** START DATA FOR THE TASK **

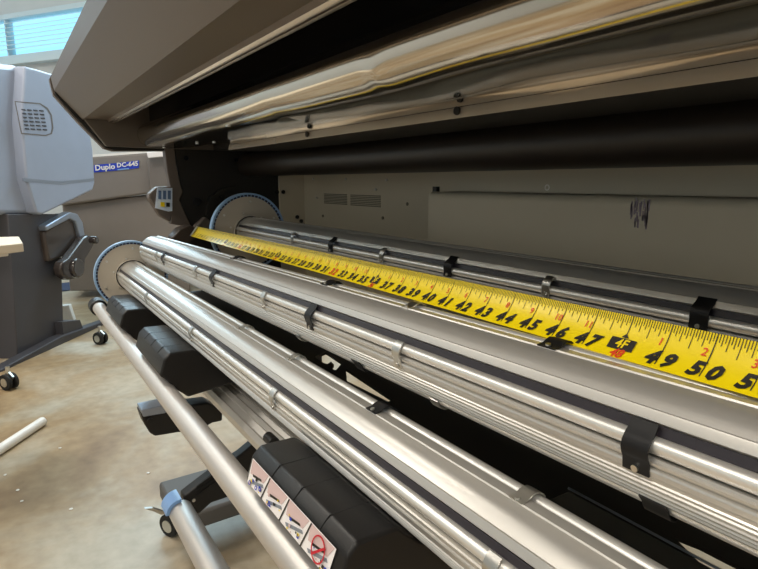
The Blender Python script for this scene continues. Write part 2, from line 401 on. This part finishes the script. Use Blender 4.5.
MB().box((XL+.02, .40, .60), (XR, .404, .690)).build('deck_skirt', M['darkmetal'], PR)
xg = atZ(563, 493, .72).x
MB().box((xg, .372, .696), (XR, .406, .722)).build('gloss_black_cover', M['blackgloss'], PR, bevel=.004, seg=3)
MB().tube((xg, .4065, 1-.2775), (XR, .4065, 1-.2775), .0011, 8).build('cover_edge_highlight', M['steelblue'], PR)  # blue-lit highlight along the cover's edge, modelled as a thin coloured rod
# front tube and the rest boxes that hook over it
TC = (.345*cos(rad(-60.7)), 1+.345*sin(rad(-60.7)))
MB().tube((-1.47, *TC), (XR, *TC), .0145, 40).build('front_support_tube', M['tube'], PR, smooth=True)
MB().tube((-1.515, *TC), (-1.468, *TC), .0195, 32).build('tube_end_cap', M['blackp'], PR, smooth=True, bevel=.003)
SA = .334; AY, AZ = SA*cos(rad(-42.3)), 1+SA*sin(rad(-42.3))
def rest_box(xf, xn):
    prof = [(.1620, .7265), (.1690, .7500), (.1775, .7580), (.2120, .7570), (.2200, .7500), (.2330, .7375), (.2515, .7325), (.300, .7325), (.300, .700), (.252, .692), (.200, .686), (.1815, .703), (.1725, .716)]
    o = MB().px(prof, xf, xn).build('rest_box', M['blackp'], PR, bevel=.003, seg=3)
    # moulding seams across the top
    for k in (.27, .52, .78):
        s = MB()
        x = xf+(xn-xf)*k; s.px([(.1777, .75815), (.2115, .75715), (.2115, .7568), (.1777, .7577)], x-.0004, x+.0004); s.px([(.1685, .7500), (.1770, .7584), (.1775, .7578), (.1692, .7497)], x-.0004, x+.0004)
        s.build('moulding_seam', M['rubber'], o)
    return o
rest_box(-1.305, -1.133); rest_box(-.982, -.804)
b3 = rest_box(-.465, -.291)
# picture label on the outer face of the near box
FA, FB = Vector((0, .1692, .7500)), Vector((0, .1624, .7275)); FD = FB-FA
LX0, LX1 = -.458, -.303
outn = Vector((0, FD.z, -FD.y)).normalized()
if outn.y > 0: outn = -outn
lab = MB()
def lp(s, t, h=.0006):  # s along the label 0..1 far->near, t 0 top ..1 bottom
    return Vector((LX0+(LX1-LX0)*s, FA.y, FA.z)) + FD*t + outn*h
def lpoly(pts, mi, h): lab.prism([lp(s, t, h) for s, t in pts], -outn*.0003, mi)
lpoly(((0, .03), (1, .03), (.985, .97), (0, .97)), 0, .0014)
for a in (0.0, .25, .5, .75):
    lpoly(((a+.01, .05), (a+.24, .05), (a+.20, .45), (a+.02, .58)), 1, .0018)
    if a: lpoly(((a+.012, .04), (a+.022, .04), (a-.028, .97), (a-.038, .97)), 3, .0021)
    lpoly(((a+.03, .80), (a+.20, .50), (a+.215, .58), (a+.05, .88)), 6, .0021)
    lpoly(((a+.06, .50), (a+.17, .38), (a+.18, .44), (a+.07, .57)), 3, .0024)
    for k in range(9):
        s_ = a+.03+.18*random.random(); t_ = .4+.5*random.random(); d = .006+.014*random.random()
        lpoly(((s_, t_), (s_+d, t_), (s_+d, t_+d*5), (s_, t_+d*5)), random.choice((2, 3, 1, 3, 4)), .0027)
for (s_, t_) in ((.05, .86), (.14, .80), (.19, .70), (.33, .80)):
    n = 12
    for i in range(n):
        a0, a1 = 2*pi*i/n, 2*pi*(i+1)/n
        lpoly([(s_+.014*r*cos(a_), t_+.085*r*sin(a_)) for r, a_ in ((1, a0), (1, a1), (.65, a1), (.65, a0))], 2, .003)
n = 32; s_, t_ = .88, .48
for i in range(n):
    a0, a1 = 2*pi*i/n, 2*pi*(i+1)/n
    lpoly([(s_+.062*r*cos(a_), t_+.42*r*sin(a_)) for r, a_ in ((1, a0), (1, a1), (.88, a1), (.88, a0))], 5, .0033)
lpoly(((.835, .72), (.93, .22), (.94, .27), (.845, .77)), 5, .0033)
lo = lab.build('instruction_label', [M['labelwhite'], M['pink'], M['blue'], M['ink'], M['yellow'], M['signred'], M['steelblue']], b3)
lo['label'] = 'white picture label with a red prohibition circle'

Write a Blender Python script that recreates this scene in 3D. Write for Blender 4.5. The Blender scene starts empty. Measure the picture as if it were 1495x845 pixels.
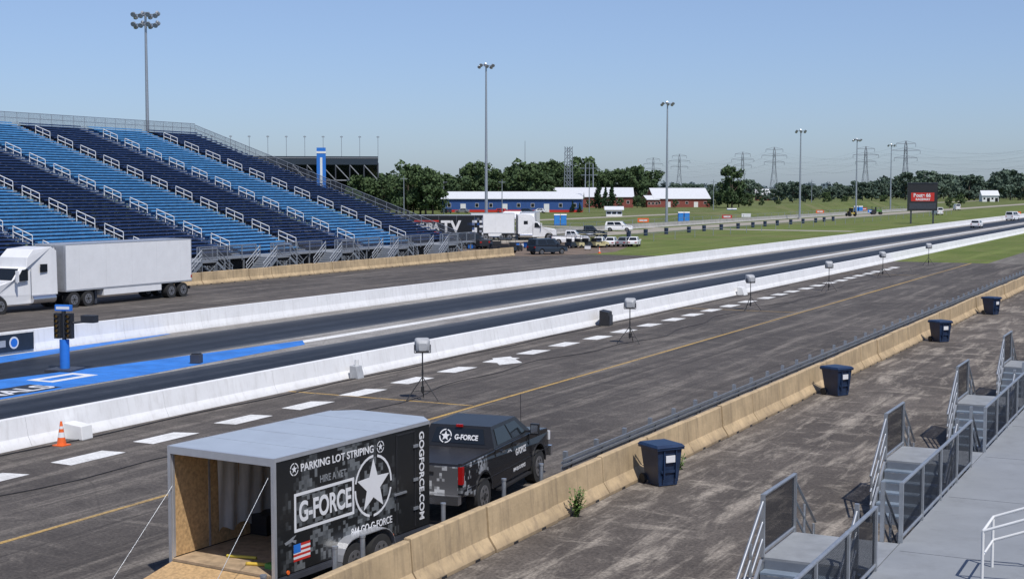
import bpy, math, random
from mathutils import Vector, Matrix
random.seed(7)
R=math.radians
sc=bpy.context.scene
sc.view_settings.view_transform='Standard'; sc.view_settings.look='None'; sc.view_settings.exposure=0
# ---------------------------------------------------------------- materials
class NT:
    def __init__(s,name):
        s.m=bpy.data.materials.new(name); s.m.use_nodes=True; s.t=s.m.node_tree
        s.b=s.t.nodes['Principled BSDF']; s.o=s.t.nodes['Material Output']
    def n(s,typ,ins=None,**props):
        nd=s.t.nodes.new(typ)
        for k,v in props.items(): setattr(nd,k,v)
        if ins:
            for k,v in ins.items():
                if isinstance(v,bpy.types.NodeSocket): s.t.links.new(v,nd.inputs[k])
                else: nd.inputs[k].default_value=v
        return nd
    def l(s,a,b): s.t.links.new(a,b)
    def math(s,op,a,b=0.0,c=None):
        ins={0:a,1:b}
        if c is not None: ins[2]=c
        return s.n('ShaderNodeMath',ins,operation=op).outputs[0]
    def obj(s): return s.n('ShaderNodeTexCoord').outputs['Object']
    def noise(s,vec,scale,detail=4,rough=.55,dist=0):
        return s.n('ShaderNodeTexNoise',{'Vector':vec,'Scale':scale,'Detail':detail,'Roughness':rough,'Distortion':dist}).outputs['Fac']
    def map(s,vec,scale=(1,1,1),rot=(0,0,0)):
        return s.n('ShaderNodeMapping',{'Vector':vec,'Scale':scale,'Rotation':rot}).outputs[0]
    def rng(s,f,a,b,c=0.0,d=1.0):
        return s.n('ShaderNodeMapRange',{0:f,1:a,2:b,3:c,4:d}).outputs[0]
    def mix(s,f,a,b):
        nd=s.n('ShaderNodeMix',data_type='RGBA')
        for i,v in ((0,f),(6,a),(7,b)):
            if isinstance(v,bpy.types.NodeSocket): s.l(v,nd.inputs[i])
            else: nd.inputs[i].default_value=v if i==0 else (tuple(v)+(1,))[:4]
        return nd.outputs[2]
    def bump(s,h,strength=.3,dist=.02):
        b=s.n('ShaderNodeBump',{'Height':h,'Strength':strength,'Distance':dist})
        s.l(b.outputs[0],s.b.inputs['Normal'])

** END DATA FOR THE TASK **

Each record must be quoted in full and exactly. Do not include the pictures.

The Blender Python script for this scene continues. Write part 2, from line 401 on. This part finishes the script. Use Blender 4.5.
MB().box((XL+.02, .40, .60), (XR, .404, .690)).build('deck_skirt', M['darkmetal'], PR)
xg = atZ(563, 493, .72).x
MB().box((xg, .372, .696), (XR, .406, .722)).build('gloss_black_cover', M['blackgloss'], PR, bevel=.004, seg=3)
MB().tube((xg, .4065, 1-.2775), (XR, .4065, 1-.2775), .0011, 8).build('cover_edge_highlight', M['steelblue'], PR)  # blue-lit highlight along the cover's edge, modelled as a thin coloured rod
# front tube and the rest boxes that hook over it
TC = (.345*cos(rad(-60.7)), 1+.345*sin(rad(-60.7)))
MB().tube((-1.47, *TC), (XR, *TC), .0145, 40).build('front_support_tube', M['tube'], PR, smooth=True)
MB().tube((-1.515, *TC), (-1.468, *TC), .0195, 32).build('tube_end_cap', M['blackp'], PR, smooth=True, bevel=.003)
SA = .334; AY, AZ = SA*cos(rad(-42.3)), 1+SA*sin(rad(-42.3))
def rest_box(xf, xn):
    prof = [(.1620, .7265), (.1690, .7500), (.1775, .7580), (.2120, .7570), (.2200, .7500), (.2330, .7375), (.2515, .7325), (.300, .7325), (.300, .700), (.252, .692), (.200, .686), (.1815, .703), (.1725, .716)]
    o = MB().px(prof, xf, xn).build('rest_box', M['blackp'], PR, bevel=.003, seg=3)
    # moulding seams across the top
    for k in (.27, .52, .78):
        s = MB()
        x = xf+(xn-xf)*k; s.px([(.1777, .75815), (.2115, .75715), (.2115, .7568), (.1777, .7577)], x-.0004, x+.0004); s.px([(.1685, .7500), (.1770, .7584), (.1775, .7578), (.1692, .7497)], x-.0004, x+.0004)
        s.build('moulding_seam', M['rubber'], o)
    return o
rest_box(-1.305, -1.133); rest_box(-.982, -.804)
b3 = rest_box(-.465, -.291)
# picture label on the outer face of the near box
FA, FB = Vector((0, .1692, .7500)), Vector((0, .1624, .7275)); FD = FB-FA
LX0, LX1 = -.458, -.303
outn = Vector((0, FD.z, -FD.y)).normalized()
if outn.y > 0: outn = -outn
lab = MB()
def lp(s, t, h=.0006):  # s along the label 0..1 far->near, t 0 top ..1 bottom
    return Vector((LX0+(LX1-LX0)*s, FA.y, FA.z)) + FD*t + outn*h
def lpoly(pts, mi, h): lab.prism([lp(s, t, h) for s, t in pts], -outn*.0003, mi)
lpoly(((0, .03), (1, .03), (.985, .97), (0, .97)), 0, .0014)
for a in (0.0, .25, .5, .75):
    lpoly(((a+.01, .05), (a+.24, .05), (a+.20, .45), (a+.02, .58)), 1, .0018)
    if a: lpoly(((a+.012, .04), (a+.022, .04), (a-.028, .97), (a-.038, .97)), 3, .0021)
    lpoly(((a+.03, .80), (a+.20, .50), (a+.215, .58), (a+.05, .88)), 6, .0021)
    lpoly(((a+.06, .50), (a+.17, .38), (a+.18, .44), (a+.07, .57)), 3, .0024)
    for k in range(9):
        s_ = a+.03+.18*random.random(); t_ = .4+.5*random.random(); d = .006+.014*random.random()
        lpoly(((s_, t_), (s_+d, t_), (s_+d, t_+d*5), (s_, t_+d*5)), random.choice((2, 3, 1, 3, 4)), .0027)
for (s_, t_) in ((.05, .86), (.14, .80), (.19, .70), (.33, .80)):
    n = 12
    for i in range(n):
        a0, a1 = 2*pi*i/n, 2*pi*(i+1)/n
        lpoly([(s_+.014*r*cos(a_), t_+.085*r*sin(a_)) for r, a_ in ((1, a0), (1, a1), (.65, a1), (.65, a0))], 2, .003)
n = 32; s_, t_ = .88, .48
for i in range(n):
    a0, a1 = 2*pi*i/n, 2*pi*(i+1)/n
    lpoly([(s_+.062*r*cos(a_), t_+.42*r*sin(a_)) for r, a_ in ((1, a0), (1, a1), (.88, a1), (.88, a0))], 5, .0033)
lpoly(((.835, .72), (.93, .22), (.94, .27), (.845, .77)), 5, .0033)
lo = lab.build('instruction_label', [M['labelwhite'], M['pink'], M['blue'], M['ink'], M['yellow'], M['signred'], M['steelblue']], b3)
lo['label'] = 'white picture label with a red prohibition circle'

Write a Blender Python script that recreates this scene in 3D. Write for Blender 4.5. The Blender scene starts empty. Measure the picture as if it were 1495x845 pixels.
import bpy, math, random
from mathutils import Vector, Matrix
random.seed(7)
R=math.radians
sc=bpy.context.scene
sc.view_settings.view_transform='Standard'; sc.view_settings.look='None'; sc.view_settings.exposure=0
# ---------------------------------------------------------------- materials
class NT:
    def __init__(s,name):
        s.m=bpy.data.materials.new(name); s.m.use_nodes=True; s.t=s.m.node_tree
        s.b=s.t.nodes['Principled BSDF']; s.o=s.t.nodes['Material Output']
    def n(s,typ,ins=None,**props):
        nd=s.t.nodes.new(typ)
        for k,v in props.items(): setattr(nd,k,v)
        if ins:
            for k,v in ins.items():
                if isinstance(v,bpy.types.NodeSocket): s.t.links.new(v,nd.inputs[k])
                else: nd.inputs[k].default_value=v
        return nd
    def l(s,a,b): s.t.links.new(a,b)
    def math(s,op,a,b=0.0,c=None):
        ins={0:a,1:b}
        if c is not None: ins[2]=c
        return s.n('ShaderNodeMath',ins,operation=op).outputs[0]
    def obj(s): return s.n('ShaderNodeTexCoord').outputs['Object']
    def noise(s,vec,scale,detail=4,rough=.55,dist=0):
        return s.n('ShaderNodeTexNoise',{'Vector':vec,'Scale':scale,'Detail':detail,'Roughness':rough,'Distortion':dist}).outputs['Fac']
    def map(s,vec,scale=(1,1,1),rot=(0,0,0)):
        return s.n('ShaderNodeMapping',{'Vector':vec,'Scale':scale,'Rotation':rot}).outputs[0]
    def rng(s,f,a,b,c=0.0,d=1.0):
        return s.n('ShaderNodeMapRange',{0:f,1:a,2:b,3:c,4:d}).outputs[0]
    def mix(s,f,a,b):
        nd=s.n('ShaderNodeMix',data_type='RGBA')
        for i,v in ((0,f),(6,a),(7,b)):
            if isinstance(v,bpy.types.NodeSocket): s.l(v,nd.inputs[i])
            else: nd.inputs[i].default_value=v if i==0 else (tuple(v)+(1,))[:4]
        return nd.outputs[2]
    def bump(s,h,strength=.3,dist=.02):
        b=s.n('ShaderNodeBump',{'Height':h,'Strength':strength,'Distance':dist})
        s.l(b.outputs[0],s.b.inputs['Normal'])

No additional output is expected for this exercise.